By the middle of the 20th century ghazal, Urdu ghazal became a serious endeavour with the leading vocalists of the subcontinent taking it up. It was also partly due to Ustad Barkat Ali Khan singing hasti apni hubab ki si hai and Begum Akhtar ulti ho gai sub tadbeerain kuch na dawa ney kaam kiya and dil ki baat kahi nahi jaati chup ke rahna thana hai to offset the monopoly of the ghazals of Daagh and upstage the mujrai ang which had dominated ghazal gaiki for about a 100 years.
In Pakistan as the classical forms simply disappeared with the change of patronage and the sudden emergence of new classes due to partition and mass migration, ghazal became a serious form of musical expression. Mir was sung by Mehdi Hassan chalte ho to chaman ko chaliye, mulkon mulkon, pata pata boota boota haal hamara janey hai, aa kay sajada nasheen qais hua merey baad and dekh to jey ke jaan sey uthta hai, yeg dhuaan sa kahan sey uthta hai.

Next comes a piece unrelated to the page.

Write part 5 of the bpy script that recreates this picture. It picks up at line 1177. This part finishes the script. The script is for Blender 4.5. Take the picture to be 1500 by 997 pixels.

These serious vocalists placed ghazal gaiki on a higher pedestal when they liberated the melodic structure from its poetical content. As long as the poetical content dominated singing, it happened to be only an appendage to poetry but as it liberated the sur from the word the musical possibility became clearer. The vocalists treated the word as being incidental as they did in other higher musical forms and that established the autonomy of ghazal gaiki as a music form.